--- Written task ---
In full and without alteration, repeat the material.

--- Collected material ---
※

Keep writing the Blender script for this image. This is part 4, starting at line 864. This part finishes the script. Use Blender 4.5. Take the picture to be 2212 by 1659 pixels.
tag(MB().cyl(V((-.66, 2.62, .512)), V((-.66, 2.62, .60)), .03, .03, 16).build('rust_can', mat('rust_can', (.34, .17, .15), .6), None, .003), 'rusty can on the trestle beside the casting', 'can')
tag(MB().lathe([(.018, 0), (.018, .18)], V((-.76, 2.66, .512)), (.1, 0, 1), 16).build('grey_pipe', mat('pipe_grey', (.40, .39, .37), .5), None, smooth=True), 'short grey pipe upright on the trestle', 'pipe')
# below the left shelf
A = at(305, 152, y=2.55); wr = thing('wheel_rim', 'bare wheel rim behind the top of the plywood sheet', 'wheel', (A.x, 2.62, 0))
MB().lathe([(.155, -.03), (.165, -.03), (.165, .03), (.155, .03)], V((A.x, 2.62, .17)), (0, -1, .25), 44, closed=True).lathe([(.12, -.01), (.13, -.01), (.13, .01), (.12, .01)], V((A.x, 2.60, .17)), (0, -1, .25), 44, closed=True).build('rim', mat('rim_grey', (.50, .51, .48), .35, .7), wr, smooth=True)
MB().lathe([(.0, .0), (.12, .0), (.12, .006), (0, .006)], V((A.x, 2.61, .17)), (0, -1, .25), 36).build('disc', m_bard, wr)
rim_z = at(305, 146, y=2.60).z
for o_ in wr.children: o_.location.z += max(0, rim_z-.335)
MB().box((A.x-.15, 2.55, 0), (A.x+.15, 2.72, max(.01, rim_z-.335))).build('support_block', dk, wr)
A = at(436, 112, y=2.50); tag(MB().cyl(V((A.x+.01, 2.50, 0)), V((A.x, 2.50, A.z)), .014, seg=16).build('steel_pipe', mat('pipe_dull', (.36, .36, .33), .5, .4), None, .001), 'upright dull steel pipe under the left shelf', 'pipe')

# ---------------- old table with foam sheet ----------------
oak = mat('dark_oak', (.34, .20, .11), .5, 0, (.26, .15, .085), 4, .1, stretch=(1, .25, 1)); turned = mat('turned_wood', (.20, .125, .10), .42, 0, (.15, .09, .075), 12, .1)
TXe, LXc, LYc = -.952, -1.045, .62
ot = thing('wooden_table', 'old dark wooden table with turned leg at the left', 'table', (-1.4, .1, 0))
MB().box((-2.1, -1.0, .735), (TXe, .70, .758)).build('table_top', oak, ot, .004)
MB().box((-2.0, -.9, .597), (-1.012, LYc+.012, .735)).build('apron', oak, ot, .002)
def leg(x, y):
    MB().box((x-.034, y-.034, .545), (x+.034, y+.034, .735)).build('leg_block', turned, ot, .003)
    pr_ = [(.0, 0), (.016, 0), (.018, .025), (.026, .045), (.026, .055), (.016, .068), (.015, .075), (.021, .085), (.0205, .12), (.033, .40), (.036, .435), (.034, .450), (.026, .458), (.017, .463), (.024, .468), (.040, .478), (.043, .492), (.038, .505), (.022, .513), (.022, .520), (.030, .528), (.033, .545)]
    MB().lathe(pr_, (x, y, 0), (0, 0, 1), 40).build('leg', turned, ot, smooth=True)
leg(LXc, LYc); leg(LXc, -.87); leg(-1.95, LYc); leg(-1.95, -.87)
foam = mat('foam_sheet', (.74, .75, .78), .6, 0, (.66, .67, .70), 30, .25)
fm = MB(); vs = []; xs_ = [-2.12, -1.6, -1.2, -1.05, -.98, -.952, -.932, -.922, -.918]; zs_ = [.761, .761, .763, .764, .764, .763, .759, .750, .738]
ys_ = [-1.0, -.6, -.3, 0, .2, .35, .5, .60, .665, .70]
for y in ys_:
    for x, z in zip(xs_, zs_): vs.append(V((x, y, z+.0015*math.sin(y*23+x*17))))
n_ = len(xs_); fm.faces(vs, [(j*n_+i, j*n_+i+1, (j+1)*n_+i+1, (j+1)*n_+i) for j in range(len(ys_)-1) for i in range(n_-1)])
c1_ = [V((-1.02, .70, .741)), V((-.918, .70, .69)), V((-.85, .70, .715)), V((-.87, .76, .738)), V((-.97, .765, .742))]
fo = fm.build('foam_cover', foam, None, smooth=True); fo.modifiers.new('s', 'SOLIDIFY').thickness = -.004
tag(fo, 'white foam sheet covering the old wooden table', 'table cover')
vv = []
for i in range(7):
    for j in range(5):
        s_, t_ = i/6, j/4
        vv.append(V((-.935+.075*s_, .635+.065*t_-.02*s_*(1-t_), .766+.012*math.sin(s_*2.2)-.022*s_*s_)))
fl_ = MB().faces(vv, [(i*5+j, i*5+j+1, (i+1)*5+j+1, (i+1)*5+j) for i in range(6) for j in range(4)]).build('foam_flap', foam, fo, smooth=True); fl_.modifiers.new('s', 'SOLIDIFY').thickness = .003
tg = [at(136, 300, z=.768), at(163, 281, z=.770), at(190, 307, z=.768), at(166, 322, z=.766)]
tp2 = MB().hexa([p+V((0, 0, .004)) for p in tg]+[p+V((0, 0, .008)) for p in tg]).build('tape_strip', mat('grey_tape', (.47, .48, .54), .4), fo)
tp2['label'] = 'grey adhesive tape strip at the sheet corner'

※

--- Answer for the task ---
Keep writing the Blender script for this image. This is part 4, starting at line 864. This part finishes the script. Use Blender 4.5. Take the picture to be 2212 by 1659 pixels.
tag(MB().cyl(V((-.66, 2.62, .512)), V((-.66, 2.62, .60)), .03, .03, 16).build('rust_can', mat('rust_can', (.34, .17, .15), .6), None, .003), 'rusty can on the trestle beside the casting', 'can')
tag(MB().lathe([(.018, 0), (.018, .18)], V((-.76, 2.66, .512)), (.1, 0, 1), 16).build('grey_pipe', mat('pipe_grey', (.40, .39, .37), .5), None, smooth=True), 'short grey pipe upright on the trestle', 'pipe')
# below the left shelf
A = at(305, 152, y=2.55); wr = thing('wheel_rim', 'bare wheel rim behind the top of the plywood sheet', 'wheel', (A.x, 2.62, 0))
MB().lathe([(.155, -.03), (.165, -.03), (.165, .03), (.155, .03)], V((A.x, 2.62, .17)), (0, -1, .25), 44, closed=True).lathe([(.12, -.01), (.13, -.01), (.13, .01), (.12, .01)], V((A.x, 2.60, .17)), (0, -1, .25), 44, closed=True).build('rim', mat('rim_grey', (.50, .51, .48), .35, .7), wr, smooth=True)
MB().lathe([(.0, .0), (.12, .0), (.12, .006), (0, .006)], V((A.x, 2.61, .17)), (0, -1, .25), 36).build('disc', m_bard, wr)
rim_z = at(305, 146, y=2.60).z
for o_ in wr.children: o_.location.z += max(0, rim_z-.335)
MB().box((A.x-.15, 2.55, 0), (A.x+.15, 2.72, max(.01, rim_z-.335))).build('support_block', dk, wr)
A = at(436, 112, y=2.50); tag(MB().cyl(V((A.x+.01, 2.50, 0)), V((A.x, 2.50, A.z)), .014, seg=16).build('steel_pipe', mat('pipe_dull', (.36, .36, .33), .5, .4), None, .001), 'upright dull steel pipe under the left shelf', 'pipe')

# ---------------- old table with foam sheet ----------------
oak = mat('dark_oak', (.34, .20, .11), .5, 0, (.26, .15, .085), 4, .1, stretch=(1, .25, 1)); turned = mat('turned_wood', (.20, .125, .10), .42, 0, (.15, .09, .075), 12, .1)
TXe, LXc, LYc = -.952, -1.045, .62
ot = thing('wooden_table', 'old dark wooden table with turned leg at the left', 'table', (-1.4, .1, 0))
MB().box((-2.1, -1.0, .735), (TXe, .70, .758)).build('table_top', oak, ot, .004)
MB().box((-2.0, -.9, .597), (-1.012, LYc+.012, .735)).build('apron', oak, ot, .002)
def leg(x, y):
    MB().box((x-.034, y-.034, .545), (x+.034, y+.034, .735)).build('leg_block', turned, ot, .003)
    pr_ = [(.0, 0), (.016, 0), (.018, .025), (.026, .045), (.026, .055), (.016, .068), (.015, .075), (.021, .085), (.0205, .12), (.033, .40), (.036, .435), (.034, .450), (.026, .458), (.017, .463), (.024, .468), (.040, .478), (.043, .492), (.038, .505), (.022, .513), (.022, .520), (.030, .528), (.033, .545)]
    MB().lathe(pr_, (x, y, 0), (0, 0, 1), 40).build('leg', turned, ot, smooth=True)
leg(LXc, LYc); leg(LXc, -.87); leg(-1.95, LYc); leg(-1.95, -.87)
foam = mat('foam_sheet', (.74, .75, .78), .6, 0, (.66, .67, .70), 30, .25)
fm = MB(); vs = []; xs_ = [-2.12, -1.6, -1.2, -1.05, -.98, -.952, -.932, -.922, -.918]; zs_ = [.761, .761, .763, .764, .764, .763, .759, .750, .738]
ys_ = [-1.0, -.6, -.3, 0, .2, .35, .5, .60, .665, .70]
for y in ys_:
    for x, z in zip(xs_, zs_): vs.append(V((x, y, z+.0015*math.sin(y*23+x*17))))
n_ = len(xs_); fm.faces(vs, [(j*n_+i, j*n_+i+1, (j+1)*n_+i+1, (j+1)*n_+i) for j in range(len(ys_)-1) for i in range(n_-1)])
c1_ = [V((-1.02, .70, .741)), V((-.918, .70, .69)), V((-.85, .70, .715)), V((-.87, .76, .738)), V((-.97, .765, .742))]
fo = fm.build('foam_cover', foam, None, smooth=True); fo.modifiers.new('s', 'SOLIDIFY').thickness = -.004
tag(fo, 'white foam sheet covering the old wooden table', 'table cover')
vv = []
for i in range(7):
    for j in range(5):
        s_, t_ = i/6, j/4
        vv.append(V((-.935+.075*s_, .635+.065*t_-.02*s_*(1-t_), .766+.012*math.sin(s_*2.2)-.022*s_*s_)))
fl_ = MB().faces(vv, [(i*5+j, i*5+j+1, (i+1)*5+j+1, (i+1)*5+j) for i in range(6) for j in range(4)]).build('foam_flap', foam, fo, smooth=True); fl_.modifiers.new('s', 'SOLIDIFY').thickness = .003
tg = [at(136, 300, z=.768), at(163, 281, z=.770), at(190, 307, z=.768), at(166, 322, z=.766)]
tp2 = MB().hexa([p+V((0, 0, .004)) for p in tg]+[p+V((0, 0, .008)) for p in tg]).build('tape_strip', mat('grey_tape', (.47, .48, .54), .4), fo)
tp2['label'] = 'grey adhesive tape strip at the sheet corner'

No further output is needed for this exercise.